▸ **What is needed**
Print the full listing exactly.

━━━━━ The data

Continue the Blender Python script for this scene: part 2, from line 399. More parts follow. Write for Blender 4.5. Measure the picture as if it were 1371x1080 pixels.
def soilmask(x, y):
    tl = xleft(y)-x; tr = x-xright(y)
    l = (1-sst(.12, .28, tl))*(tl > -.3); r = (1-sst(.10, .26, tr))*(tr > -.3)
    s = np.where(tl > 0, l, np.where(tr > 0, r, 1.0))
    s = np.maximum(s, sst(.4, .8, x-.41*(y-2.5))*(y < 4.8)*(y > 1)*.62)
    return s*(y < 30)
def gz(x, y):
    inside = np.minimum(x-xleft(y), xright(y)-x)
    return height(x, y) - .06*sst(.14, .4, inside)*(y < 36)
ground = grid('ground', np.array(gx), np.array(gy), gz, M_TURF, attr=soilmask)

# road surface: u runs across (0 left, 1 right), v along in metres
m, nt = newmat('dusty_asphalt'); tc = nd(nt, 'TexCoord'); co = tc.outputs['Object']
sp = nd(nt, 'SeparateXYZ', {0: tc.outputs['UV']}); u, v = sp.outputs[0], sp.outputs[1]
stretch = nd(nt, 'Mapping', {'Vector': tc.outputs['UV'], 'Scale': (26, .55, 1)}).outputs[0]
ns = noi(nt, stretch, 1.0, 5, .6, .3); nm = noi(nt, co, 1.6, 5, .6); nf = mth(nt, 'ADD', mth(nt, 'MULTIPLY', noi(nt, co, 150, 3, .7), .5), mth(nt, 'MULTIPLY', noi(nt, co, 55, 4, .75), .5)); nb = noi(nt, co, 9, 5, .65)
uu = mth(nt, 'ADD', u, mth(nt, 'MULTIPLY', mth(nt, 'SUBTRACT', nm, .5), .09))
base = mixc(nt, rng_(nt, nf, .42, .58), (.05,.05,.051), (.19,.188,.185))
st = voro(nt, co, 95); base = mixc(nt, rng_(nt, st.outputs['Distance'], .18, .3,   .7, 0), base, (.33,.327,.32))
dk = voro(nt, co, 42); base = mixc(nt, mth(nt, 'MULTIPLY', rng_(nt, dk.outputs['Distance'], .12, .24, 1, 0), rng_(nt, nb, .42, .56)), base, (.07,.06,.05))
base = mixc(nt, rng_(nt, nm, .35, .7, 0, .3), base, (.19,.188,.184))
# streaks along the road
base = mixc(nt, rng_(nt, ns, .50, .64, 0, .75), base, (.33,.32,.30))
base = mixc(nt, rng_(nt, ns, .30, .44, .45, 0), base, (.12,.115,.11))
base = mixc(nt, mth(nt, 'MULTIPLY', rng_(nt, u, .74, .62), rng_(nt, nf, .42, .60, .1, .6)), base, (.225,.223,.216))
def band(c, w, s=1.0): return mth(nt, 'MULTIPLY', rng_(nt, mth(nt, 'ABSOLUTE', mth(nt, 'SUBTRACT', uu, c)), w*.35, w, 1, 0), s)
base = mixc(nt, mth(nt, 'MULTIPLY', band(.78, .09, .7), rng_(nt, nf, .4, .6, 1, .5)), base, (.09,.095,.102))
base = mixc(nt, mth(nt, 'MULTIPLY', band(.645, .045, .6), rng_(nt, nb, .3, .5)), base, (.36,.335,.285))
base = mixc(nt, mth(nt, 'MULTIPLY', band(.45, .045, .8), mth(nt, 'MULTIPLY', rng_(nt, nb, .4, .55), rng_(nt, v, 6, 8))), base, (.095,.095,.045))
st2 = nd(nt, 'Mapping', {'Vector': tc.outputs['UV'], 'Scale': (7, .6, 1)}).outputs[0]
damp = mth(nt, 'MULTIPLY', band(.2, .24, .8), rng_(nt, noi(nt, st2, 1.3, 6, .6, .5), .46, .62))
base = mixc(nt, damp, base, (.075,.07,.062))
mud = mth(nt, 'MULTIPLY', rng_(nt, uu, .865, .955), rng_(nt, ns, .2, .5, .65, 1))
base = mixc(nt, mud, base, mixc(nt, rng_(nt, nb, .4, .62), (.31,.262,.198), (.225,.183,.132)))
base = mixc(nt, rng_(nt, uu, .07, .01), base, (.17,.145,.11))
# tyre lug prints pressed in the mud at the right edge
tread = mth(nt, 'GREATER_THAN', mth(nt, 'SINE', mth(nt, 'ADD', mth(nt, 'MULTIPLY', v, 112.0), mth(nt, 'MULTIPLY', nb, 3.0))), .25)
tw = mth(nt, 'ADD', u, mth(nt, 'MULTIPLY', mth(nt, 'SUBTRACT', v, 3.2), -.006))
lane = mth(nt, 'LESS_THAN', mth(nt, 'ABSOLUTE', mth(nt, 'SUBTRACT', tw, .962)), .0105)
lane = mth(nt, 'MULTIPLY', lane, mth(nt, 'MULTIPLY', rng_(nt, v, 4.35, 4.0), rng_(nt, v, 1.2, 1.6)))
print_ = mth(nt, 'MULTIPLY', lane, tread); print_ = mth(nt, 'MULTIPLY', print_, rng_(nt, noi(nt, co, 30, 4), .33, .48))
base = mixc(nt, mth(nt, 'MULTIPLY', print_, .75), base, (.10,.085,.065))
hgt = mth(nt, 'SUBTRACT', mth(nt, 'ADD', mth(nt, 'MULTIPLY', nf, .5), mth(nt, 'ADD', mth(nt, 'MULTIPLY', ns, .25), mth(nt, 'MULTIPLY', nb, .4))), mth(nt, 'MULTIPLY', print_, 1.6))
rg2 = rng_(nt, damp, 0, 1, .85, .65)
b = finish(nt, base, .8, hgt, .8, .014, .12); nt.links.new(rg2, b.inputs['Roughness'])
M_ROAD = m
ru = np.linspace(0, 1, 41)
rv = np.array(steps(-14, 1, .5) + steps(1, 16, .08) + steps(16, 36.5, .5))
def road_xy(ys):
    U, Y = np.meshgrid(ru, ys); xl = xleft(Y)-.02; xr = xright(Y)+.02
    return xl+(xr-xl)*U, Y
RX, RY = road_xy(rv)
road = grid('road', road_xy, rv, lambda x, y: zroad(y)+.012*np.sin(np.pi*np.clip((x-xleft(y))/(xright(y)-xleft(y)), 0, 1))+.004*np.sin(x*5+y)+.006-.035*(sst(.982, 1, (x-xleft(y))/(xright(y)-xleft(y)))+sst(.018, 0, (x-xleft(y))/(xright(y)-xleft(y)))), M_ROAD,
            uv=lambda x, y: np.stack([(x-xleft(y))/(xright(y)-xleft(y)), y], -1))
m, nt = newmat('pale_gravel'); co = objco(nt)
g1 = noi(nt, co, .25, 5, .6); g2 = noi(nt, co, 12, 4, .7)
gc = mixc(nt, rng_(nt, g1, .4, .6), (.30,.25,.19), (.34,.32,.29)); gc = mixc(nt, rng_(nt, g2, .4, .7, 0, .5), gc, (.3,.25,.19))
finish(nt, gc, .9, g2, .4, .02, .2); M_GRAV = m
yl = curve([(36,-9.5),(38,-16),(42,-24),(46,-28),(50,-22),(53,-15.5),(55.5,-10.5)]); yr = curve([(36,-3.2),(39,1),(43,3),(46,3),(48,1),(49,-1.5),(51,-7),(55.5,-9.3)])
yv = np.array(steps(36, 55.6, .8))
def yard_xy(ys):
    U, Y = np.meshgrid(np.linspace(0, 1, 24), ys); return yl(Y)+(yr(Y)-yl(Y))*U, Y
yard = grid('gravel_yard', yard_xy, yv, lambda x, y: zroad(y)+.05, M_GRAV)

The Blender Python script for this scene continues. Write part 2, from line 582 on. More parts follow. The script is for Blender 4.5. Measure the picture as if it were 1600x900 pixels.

━━━━━━━━━━

▸ **Written solution**
Continue the Blender Python script for this scene: part 2, from line 399. More parts follow. Write for Blender 4.5. Measure the picture as if it were 1371x1080 pixels.
def soilmask(x, y):
    tl = xleft(y)-x; tr = x-xright(y)
    l = (1-sst(.12, .28, tl))*(tl > -.3); r = (1-sst(.10, .26, tr))*(tr > -.3)
    s = np.where(tl > 0, l, np.where(tr > 0, r, 1.0))
    s = np.maximum(s, sst(.4, .8, x-.41*(y-2.5))*(y < 4.8)*(y > 1)*.62)
    return s*(y < 30)
def gz(x, y):
    inside = np.minimum(x-xleft(y), xright(y)-x)
    return height(x, y) - .06*sst(.14, .4, inside)*(y < 36)
ground = grid('ground', np.array(gx), np.array(gy), gz, M_TURF, attr=soilmask)

# road surface: u runs across (0 left, 1 right), v along in metres
m, nt = newmat('dusty_asphalt'); tc = nd(nt, 'TexCoord'); co = tc.outputs['Object']
sp = nd(nt, 'SeparateXYZ', {0: tc.outputs['UV']}); u, v = sp.outputs[0], sp.outputs[1]
stretch = nd(nt, 'Mapping', {'Vector': tc.outputs['UV'], 'Scale': (26, .55, 1)}).outputs[0]
ns = noi(nt, stretch, 1.0, 5, .6, .3); nm = noi(nt, co, 1.6, 5, .6); nf = mth(nt, 'ADD', mth(nt, 'MULTIPLY', noi(nt, co, 150, 3, .7), .5), mth(nt, 'MULTIPLY', noi(nt, co, 55, 4, .75), .5)); nb = noi(nt, co, 9, 5, .65)
uu = mth(nt, 'ADD', u, mth(nt, 'MULTIPLY', mth(nt, 'SUBTRACT', nm, .5), .09))
base = mixc(nt, rng_(nt, nf, .42, .58), (.05,.05,.051), (.19,.188,.185))
st = voro(nt, co, 95); base = mixc(nt, rng_(nt, st.outputs['Distance'], .18, .3,   .7, 0), base, (.33,.327,.32))
dk = voro(nt, co, 42); base = mixc(nt, mth(nt, 'MULTIPLY', rng_(nt, dk.outputs['Distance'], .12, .24, 1, 0), rng_(nt, nb, .42, .56)), base, (.07,.06,.05))
base = mixc(nt, rng_(nt, nm, .35, .7, 0, .3), base, (.19,.188,.184))
# streaks along the road
base = mixc(nt, rng_(nt, ns, .50, .64, 0, .75), base, (.33,.32,.30))
base = mixc(nt, rng_(nt, ns, .30, .44, .45, 0), base, (.12,.115,.11))
base = mixc(nt, mth(nt, 'MULTIPLY', rng_(nt, u, .74, .62), rng_(nt, nf, .42, .60, .1, .6)), base, (.225,.223,.216))
def band(c, w, s=1.0): return mth(nt, 'MULTIPLY', rng_(nt, mth(nt, 'ABSOLUTE', mth(nt, 'SUBTRACT', uu, c)), w*.35, w, 1, 0), s)
base = mixc(nt, mth(nt, 'MULTIPLY', band(.78, .09, .7), rng_(nt, nf, .4, .6, 1, .5)), base, (.09,.095,.102))
base = mixc(nt, mth(nt, 'MULTIPLY', band(.645, .045, .6), rng_(nt, nb, .3, .5)), base, (.36,.335,.285))
base = mixc(nt, mth(nt, 'MULTIPLY', band(.45, .045, .8), mth(nt, 'MULTIPLY', rng_(nt, nb, .4, .55), rng_(nt, v, 6, 8))), base, (.095,.095,.045))
st2 = nd(nt, 'Mapping', {'Vector': tc.outputs['UV'], 'Scale': (7, .6, 1)}).outputs[0]
damp = mth(nt, 'MULTIPLY', band(.2, .24, .8), rng_(nt, noi(nt, st2, 1.3, 6, .6, .5), .46, .62))
base = mixc(nt, damp, base, (.075,.07,.062))
mud = mth(nt, 'MULTIPLY', rng_(nt, uu, .865, .955), rng_(nt, ns, .2, .5, .65, 1))
base = mixc(nt, mud, base, mixc(nt, rng_(nt, nb, .4, .62), (.31,.262,.198), (.225,.183,.132)))
base = mixc(nt, rng_(nt, uu, .07, .01), base, (.17,.145,.11))
# tyre lug prints pressed in the mud at the right edge
tread = mth(nt, 'GREATER_THAN', mth(nt, 'SINE', mth(nt, 'ADD', mth(nt, 'MULTIPLY', v, 112.0), mth(nt, 'MULTIPLY', nb, 3.0))), .25)
tw = mth(nt, 'ADD', u, mth(nt, 'MULTIPLY', mth(nt, 'SUBTRACT', v, 3.2), -.006))
lane = mth(nt, 'LESS_THAN', mth(nt, 'ABSOLUTE', mth(nt, 'SUBTRACT', tw, .962)), .0105)
lane = mth(nt, 'MULTIPLY', lane, mth(nt, 'MULTIPLY', rng_(nt, v, 4.35, 4.0), rng_(nt, v, 1.2, 1.6)))
print_ = mth(nt, 'MULTIPLY', lane, tread); print_ = mth(nt, 'MULTIPLY', print_, rng_(nt, noi(nt, co, 30, 4), .33, .48))
base = mixc(nt, mth(nt, 'MULTIPLY', print_, .75), base, (.10,.085,.065))
hgt = mth(nt, 'SUBTRACT', mth(nt, 'ADD', mth(nt, 'MULTIPLY', nf, .5), mth(nt, 'ADD', mth(nt, 'MULTIPLY', ns, .25), mth(nt, 'MULTIPLY', nb, .4))), mth(nt, 'MULTIPLY', print_, 1.6))
rg2 = rng_(nt, damp, 0, 1, .85, .65)
b = finish(nt, base, .8, hgt, .8, .014, .12); nt.links.new(rg2, b.inputs['Roughness'])
M_ROAD = m
ru = np.linspace(0, 1, 41)
rv = np.array(steps(-14, 1, .5) + steps(1, 16, .08) + steps(16, 36.5, .5))
def road_xy(ys):
    U, Y = np.meshgrid(ru, ys); xl = xleft(Y)-.02; xr = xright(Y)+.02
    return xl+(xr-xl)*U, Y
RX, RY = road_xy(rv)
road = grid('road', road_xy, rv, lambda x, y: zroad(y)+.012*np.sin(np.pi*np.clip((x-xleft(y))/(xright(y)-xleft(y)), 0, 1))+.004*np.sin(x*5+y)+.006-.035*(sst(.982, 1, (x-xleft(y))/(xright(y)-xleft(y)))+sst(.018, 0, (x-xleft(y))/(xright(y)-xleft(y)))), M_ROAD,
            uv=lambda x, y: np.stack([(x-xleft(y))/(xright(y)-xleft(y)), y], -1))
m, nt = newmat('pale_gravel'); co = objco(nt)
g1 = noi(nt, co, .25, 5, .6); g2 = noi(nt, co, 12, 4, .7)
gc = mixc(nt, rng_(nt, g1, .4, .6), (.30,.25,.19), (.34,.32,.29)); gc = mixc(nt, rng_(nt, g2, .4, .7, 0, .5), gc, (.3,.25,.19))
finish(nt, gc, .9, g2, .4, .02, .2); M_GRAV = m
yl = curve([(36,-9.5),(38,-16),(42,-24),(46,-28),(50,-22),(53,-15.5),(55.5,-10.5)]); yr = curve([(36,-3.2),(39,1),(43,3),(46,3),(48,1),(49,-1.5),(51,-7),(55.5,-9.3)])
yv = np.array(steps(36, 55.6, .8))
def yard_xy(ys):
    U, Y = np.meshgrid(np.linspace(0, 1, 24), ys); return yl(Y)+(yr(Y)-yl(Y))*U, Y
yard = grid('gravel_yard', yard_xy, yv, lambda x, y: zroad(y)+.05, M_GRAV)

The Blender Python script for this scene continues. Write part 2, from line 582 on. More parts follow. The script is for Blender 4.5. Measure the picture as if it were 1600x900 pixels.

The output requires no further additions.